The case against the Al Qasimi has been contested by the historian, author and current Ruler of Sharjah, Sultan bin Mohammed Al Qasimi in his book The Myth of Arab Piracy in the Gulf, in which he argues that the charges amount to a 'casus belli' by the East India Company, which sought to limit or eliminate the 'informal' Arab trade with India, and presents a number of internal communications between the Bombay Government and its officials, which shed doubt on many of the key charges made by British historian J.G. Lorimer in his seminal history of the affair.[13]
At the time, the Chief Secretary of the Government of Bombay, F. Warden, presented a minute which laid blame for the piracy on the Wahhabi influence on the Al Qasimi and the interference of the East India Company in native affairs. Warden also successfully argued against a proposal to install the Sultan of Muscat as Ruler of the whole peninsula. Warden's arguments and proposals likely influenced the shape of the eventual treaty concluded with the Sheikhs of the Gulf coast.[14]
That 1820 treaty asserted, 'There shall be a cessation of plunder and piracy by land and sea on the part of the Arabs, who are parties to this contract, for ever.' It then goes on to define piracy as being any attack that is not an action of 'acknowledged war'. The 'pacificated Arabs' agreed, on land and sea, to carry a flag being a red rectangle contained within a white border of equal width to the contained rectangle, 'with or without letters on it, at their option'. This flag was to be a symbol of peace with the British government and each other.
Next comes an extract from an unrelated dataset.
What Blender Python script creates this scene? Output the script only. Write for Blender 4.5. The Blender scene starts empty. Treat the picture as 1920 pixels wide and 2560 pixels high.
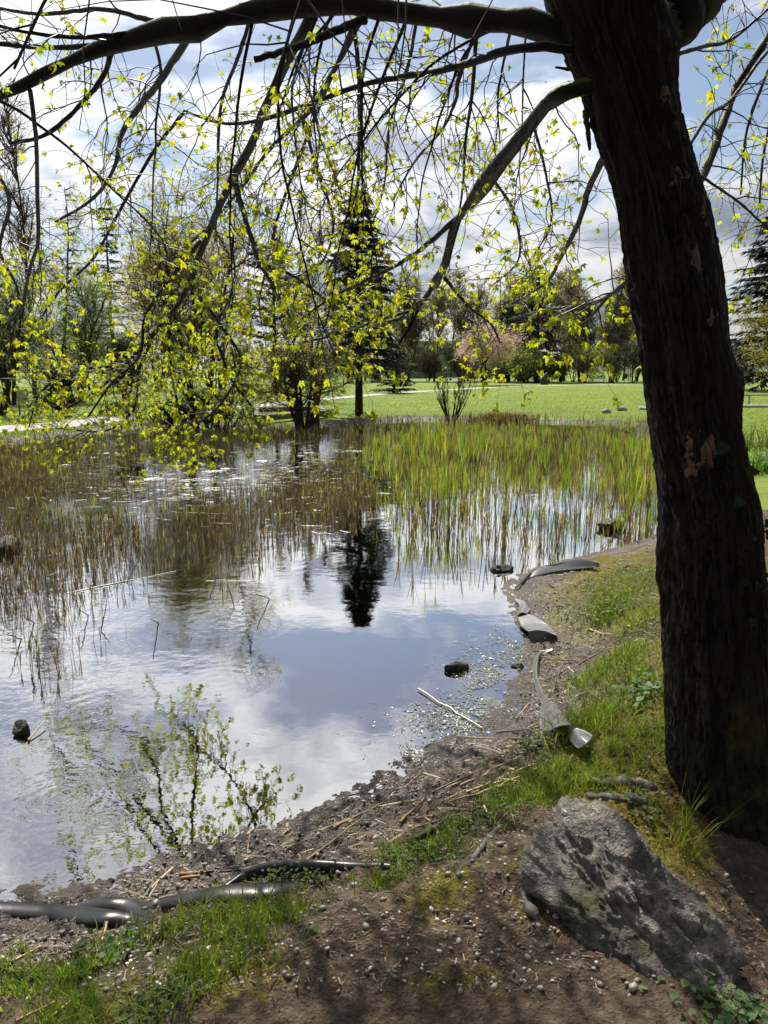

The treaty having been signed by Keir Grant and all of the Trucial Rulers, the Government in Bombay made clear that while it was happy with Grant's management of the military expedition, it was most dissatisfied with his leniency over the coastal tribes and desired, 'if it were not too late, to introduce some conditions of greater stringency'. Grant's response was spirited, pointing out that to have enforced extreme measures would have meant pursuing the chiefs into the interior rather than accepting their voluntary submission. This would have contravened Grant's instructions. In the end, Bombay allowed the treaty to stand.[15]
Alongside their stronghold in the Persian Gulf & Gulf of Oman the Qawasem were active both militarily and economically in the Gulf of Aden and as far west as the Mocha on the Red Sea.[16] They had numerous commercial ties with the Somalis, leading vessels from Ras Al Khaimah and the Persian Gulf to regularly attend trade fairs in the large ports of Berbera and Zeila.[17] In the 1830s the Isaaq Sultan Farah Guled and Haji Ali penned a letter to Sultan bin Saqr Al Qasimi of Ras Al Khaimah requesting military assistance and joint religious war against the British.[18]